Thursday, June 21, 2018

AFP, cops seek to defer delisting of 7 Igorots from terrorist list

From the Philippine News Agency (Jun 20): AFP, cops seek to defer delisting of 7 Igorots from terrorist list

The Regional Development Council (RDC) in Cordillera is deferring action on a proposed resolution seeking the removal of seven Igorots from the terrorist list of the Department of Justice (DOJ), pending the written recommendation of the intelligence agencies in the region.

The Philippine National Police (PNP), Philippine Army, National Intelligence Coordinating Agency (NICA), and other intelligence agencies in Cordillera convened on Monday evening to discuss the issue, National Economic Development Authority (NEDA) regional director Milagros Rimando, who co-chairs the RDC, told the Philippine News Agency (PNA) on Wednesday.

“They convened and discussed with intelligence personnel before they can clarify in writing their stand in relation to the RDC-RPOC passing a similar resolution. We hope to get their recommendation at the soonest, so that we can schedule a special meeting,” she said.

Following their Monday meeting, the heads of the 5th Infantry Division (51D) and the Police Regional Office Cordillera (Procor) requested the RDC to delay the recommendation on the delisting of the seven Igorots from the DOJ's terrorist list.

5ID commander Maj. Gen. Perfecto Rimando and Procor regional director Chief Supt. Rolando Nana both sought to communicate first with the DOJ to find out the reason for the seven Cordillerans' inclusion in the terrorist list, which named 600 persons in all.

The seven Cordillerans, including a United Nations Special Rapporteur on the Rights of Indigenous Peoples, Victoria “Vicky” Tauli-Corpuz, are on the DOJ list of alleged officers and members of the communist groups.

The six others are human rights lawyer Jose Molintas, Joanna CariƱo, Windel Farag-ey Bolinget, Sherwin De Vera, Beverly Sakongan Longid, and Jeannette Ribaya Cawiding.

“They could not have been tagged as terrorists without a reason. We want to know why they were branded as such. We hope to study further,” Rimando said.

The police official said tagging people involves certain mechanisms and due diligence is needed before recommending a deletion of their names.

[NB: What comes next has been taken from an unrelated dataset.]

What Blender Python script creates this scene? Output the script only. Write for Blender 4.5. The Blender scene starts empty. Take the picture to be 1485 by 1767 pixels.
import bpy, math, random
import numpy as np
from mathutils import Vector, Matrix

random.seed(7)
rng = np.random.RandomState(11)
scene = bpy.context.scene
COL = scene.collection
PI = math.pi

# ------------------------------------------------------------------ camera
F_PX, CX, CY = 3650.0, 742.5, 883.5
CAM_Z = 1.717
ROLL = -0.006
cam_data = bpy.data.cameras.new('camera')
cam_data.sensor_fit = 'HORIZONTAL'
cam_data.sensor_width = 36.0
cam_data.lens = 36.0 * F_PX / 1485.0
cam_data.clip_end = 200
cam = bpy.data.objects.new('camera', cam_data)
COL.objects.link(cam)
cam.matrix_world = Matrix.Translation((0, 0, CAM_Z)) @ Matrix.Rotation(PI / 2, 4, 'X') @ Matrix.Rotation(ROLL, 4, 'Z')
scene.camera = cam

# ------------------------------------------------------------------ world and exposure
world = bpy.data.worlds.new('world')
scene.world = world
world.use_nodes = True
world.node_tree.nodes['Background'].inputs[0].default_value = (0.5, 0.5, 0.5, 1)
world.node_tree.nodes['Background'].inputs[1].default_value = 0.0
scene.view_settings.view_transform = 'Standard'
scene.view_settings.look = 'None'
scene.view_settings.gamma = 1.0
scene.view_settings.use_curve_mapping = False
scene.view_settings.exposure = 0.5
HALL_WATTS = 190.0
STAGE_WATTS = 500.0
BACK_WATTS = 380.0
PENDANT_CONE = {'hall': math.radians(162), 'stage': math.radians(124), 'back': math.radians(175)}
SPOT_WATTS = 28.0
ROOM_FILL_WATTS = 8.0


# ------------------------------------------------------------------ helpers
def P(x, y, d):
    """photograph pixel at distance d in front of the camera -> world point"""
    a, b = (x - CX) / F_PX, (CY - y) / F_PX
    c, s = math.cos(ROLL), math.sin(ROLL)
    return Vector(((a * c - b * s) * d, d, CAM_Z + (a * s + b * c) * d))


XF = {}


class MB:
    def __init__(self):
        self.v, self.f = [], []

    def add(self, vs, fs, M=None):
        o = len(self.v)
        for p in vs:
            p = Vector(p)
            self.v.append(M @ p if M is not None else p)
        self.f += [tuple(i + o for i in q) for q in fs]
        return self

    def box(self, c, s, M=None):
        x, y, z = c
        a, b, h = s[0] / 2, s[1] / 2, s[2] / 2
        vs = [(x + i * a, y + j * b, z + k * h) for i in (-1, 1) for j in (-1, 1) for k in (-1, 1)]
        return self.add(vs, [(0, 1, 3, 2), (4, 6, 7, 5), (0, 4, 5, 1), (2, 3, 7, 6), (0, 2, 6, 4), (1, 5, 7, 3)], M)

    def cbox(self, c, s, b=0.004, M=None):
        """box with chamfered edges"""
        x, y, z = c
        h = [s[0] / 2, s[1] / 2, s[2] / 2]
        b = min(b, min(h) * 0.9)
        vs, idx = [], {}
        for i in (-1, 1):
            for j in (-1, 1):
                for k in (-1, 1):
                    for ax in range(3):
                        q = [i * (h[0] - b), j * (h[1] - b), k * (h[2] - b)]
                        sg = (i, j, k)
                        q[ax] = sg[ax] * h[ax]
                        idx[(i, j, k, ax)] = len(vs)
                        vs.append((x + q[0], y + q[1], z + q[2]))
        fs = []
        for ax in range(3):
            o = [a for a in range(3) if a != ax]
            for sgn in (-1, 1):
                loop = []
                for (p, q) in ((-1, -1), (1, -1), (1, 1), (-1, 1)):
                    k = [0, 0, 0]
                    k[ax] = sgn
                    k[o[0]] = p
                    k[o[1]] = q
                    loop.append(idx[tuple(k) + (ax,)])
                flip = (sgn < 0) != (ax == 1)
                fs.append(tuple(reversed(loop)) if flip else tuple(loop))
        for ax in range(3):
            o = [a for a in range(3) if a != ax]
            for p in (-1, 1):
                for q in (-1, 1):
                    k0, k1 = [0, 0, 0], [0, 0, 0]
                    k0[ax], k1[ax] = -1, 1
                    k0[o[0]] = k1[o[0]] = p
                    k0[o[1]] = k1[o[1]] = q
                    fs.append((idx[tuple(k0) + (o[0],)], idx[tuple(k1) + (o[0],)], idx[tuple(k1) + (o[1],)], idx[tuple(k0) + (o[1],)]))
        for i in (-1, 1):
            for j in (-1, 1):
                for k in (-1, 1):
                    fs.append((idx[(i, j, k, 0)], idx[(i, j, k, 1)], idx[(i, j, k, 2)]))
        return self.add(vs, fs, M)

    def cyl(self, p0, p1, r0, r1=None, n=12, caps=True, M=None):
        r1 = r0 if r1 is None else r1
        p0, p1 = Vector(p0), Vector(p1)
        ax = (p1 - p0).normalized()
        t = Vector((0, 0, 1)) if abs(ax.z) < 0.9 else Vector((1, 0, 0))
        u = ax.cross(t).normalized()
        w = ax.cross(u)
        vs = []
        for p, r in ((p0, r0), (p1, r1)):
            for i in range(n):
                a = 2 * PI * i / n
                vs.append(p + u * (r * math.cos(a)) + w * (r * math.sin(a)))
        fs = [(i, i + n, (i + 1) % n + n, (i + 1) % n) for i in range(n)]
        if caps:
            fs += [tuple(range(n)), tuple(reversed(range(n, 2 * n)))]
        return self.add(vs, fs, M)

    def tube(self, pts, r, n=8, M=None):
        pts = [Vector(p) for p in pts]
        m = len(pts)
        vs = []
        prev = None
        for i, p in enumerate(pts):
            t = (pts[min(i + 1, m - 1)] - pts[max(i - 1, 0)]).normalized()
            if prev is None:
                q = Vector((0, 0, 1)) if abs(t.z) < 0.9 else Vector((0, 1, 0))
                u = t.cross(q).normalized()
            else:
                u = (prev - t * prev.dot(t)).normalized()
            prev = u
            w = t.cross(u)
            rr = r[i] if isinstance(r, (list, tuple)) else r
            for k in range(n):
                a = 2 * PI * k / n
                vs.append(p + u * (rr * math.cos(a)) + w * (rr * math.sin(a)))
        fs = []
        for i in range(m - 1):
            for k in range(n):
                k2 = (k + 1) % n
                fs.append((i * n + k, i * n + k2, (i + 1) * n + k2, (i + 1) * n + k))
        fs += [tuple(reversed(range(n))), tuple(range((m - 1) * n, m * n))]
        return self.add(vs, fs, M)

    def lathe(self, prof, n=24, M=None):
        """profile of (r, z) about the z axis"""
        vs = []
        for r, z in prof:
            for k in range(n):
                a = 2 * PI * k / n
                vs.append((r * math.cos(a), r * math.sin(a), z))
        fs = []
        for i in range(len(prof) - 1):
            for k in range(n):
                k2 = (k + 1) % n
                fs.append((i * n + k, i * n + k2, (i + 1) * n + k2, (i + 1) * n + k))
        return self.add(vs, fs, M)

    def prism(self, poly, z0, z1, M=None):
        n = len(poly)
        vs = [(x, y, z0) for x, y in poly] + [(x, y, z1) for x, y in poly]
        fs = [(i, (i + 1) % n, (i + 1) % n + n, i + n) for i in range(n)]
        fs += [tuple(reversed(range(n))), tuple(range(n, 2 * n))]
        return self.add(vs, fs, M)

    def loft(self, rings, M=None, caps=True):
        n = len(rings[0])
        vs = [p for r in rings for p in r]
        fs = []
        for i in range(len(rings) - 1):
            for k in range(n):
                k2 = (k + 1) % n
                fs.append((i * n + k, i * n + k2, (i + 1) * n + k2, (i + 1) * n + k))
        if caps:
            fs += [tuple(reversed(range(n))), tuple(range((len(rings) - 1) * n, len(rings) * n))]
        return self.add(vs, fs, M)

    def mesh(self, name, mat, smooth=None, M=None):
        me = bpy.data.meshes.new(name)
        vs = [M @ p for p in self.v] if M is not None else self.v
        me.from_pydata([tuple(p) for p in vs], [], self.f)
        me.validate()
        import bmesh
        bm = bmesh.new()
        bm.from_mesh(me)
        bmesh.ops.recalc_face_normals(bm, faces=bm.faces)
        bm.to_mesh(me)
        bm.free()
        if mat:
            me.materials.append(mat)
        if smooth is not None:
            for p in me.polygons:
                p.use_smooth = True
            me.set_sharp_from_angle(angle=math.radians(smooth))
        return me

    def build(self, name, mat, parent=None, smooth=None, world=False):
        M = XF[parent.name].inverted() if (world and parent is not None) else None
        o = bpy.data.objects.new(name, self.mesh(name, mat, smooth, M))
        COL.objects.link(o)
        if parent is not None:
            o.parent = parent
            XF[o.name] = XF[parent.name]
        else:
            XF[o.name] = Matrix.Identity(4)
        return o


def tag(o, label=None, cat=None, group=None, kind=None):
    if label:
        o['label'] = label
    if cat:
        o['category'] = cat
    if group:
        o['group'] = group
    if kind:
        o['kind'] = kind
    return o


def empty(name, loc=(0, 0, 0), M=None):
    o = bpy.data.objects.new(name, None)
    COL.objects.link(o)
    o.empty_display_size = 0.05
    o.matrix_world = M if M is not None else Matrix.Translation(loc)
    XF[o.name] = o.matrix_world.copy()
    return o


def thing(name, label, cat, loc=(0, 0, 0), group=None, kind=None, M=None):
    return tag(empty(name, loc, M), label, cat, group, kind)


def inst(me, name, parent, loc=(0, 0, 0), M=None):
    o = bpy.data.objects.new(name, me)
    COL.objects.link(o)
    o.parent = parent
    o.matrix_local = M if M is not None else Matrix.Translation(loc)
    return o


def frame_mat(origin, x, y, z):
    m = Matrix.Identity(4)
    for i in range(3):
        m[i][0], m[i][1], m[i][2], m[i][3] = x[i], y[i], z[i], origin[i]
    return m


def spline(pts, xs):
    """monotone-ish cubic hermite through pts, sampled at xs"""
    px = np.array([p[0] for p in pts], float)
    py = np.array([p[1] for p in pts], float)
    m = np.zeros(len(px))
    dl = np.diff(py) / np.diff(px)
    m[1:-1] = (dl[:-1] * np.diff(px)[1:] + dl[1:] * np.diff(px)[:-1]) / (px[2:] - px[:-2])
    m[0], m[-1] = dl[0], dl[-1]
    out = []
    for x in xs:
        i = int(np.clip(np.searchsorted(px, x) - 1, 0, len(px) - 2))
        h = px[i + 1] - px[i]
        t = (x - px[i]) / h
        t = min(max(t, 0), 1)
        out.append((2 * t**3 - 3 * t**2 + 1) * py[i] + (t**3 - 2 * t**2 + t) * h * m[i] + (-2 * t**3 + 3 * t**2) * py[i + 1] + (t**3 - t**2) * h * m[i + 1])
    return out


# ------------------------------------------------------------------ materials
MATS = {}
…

“There should be a mechanism and supporting detail why we will recommend their delisting,” he said.

The officials said it is not easy to tag a person as a terrorist and is even more difficult to delist him or her.

Earlier, the Baguio City Council approved a resolution seeking the deletion of the seven Igorots' names from the terrorist list. A similar resolution was also passed by Sagada in Mountain Province.

Mountain Province provincial administrator lawyer Amador Batay-an added that the tagging affects the whole region, thus the need to immediately act on it.

“It puts not only some provinces but the region in a bad light to be declared that there are some terrorists coming from our region. While it is true that there are some activists, these are not terrorists, they are fighting for rights of their people but they are not terrorists. To equate activism with terrorism is also unfair to those who are fighting for the rights of their brothers and sisters in the Cordillera,” Batay-an said.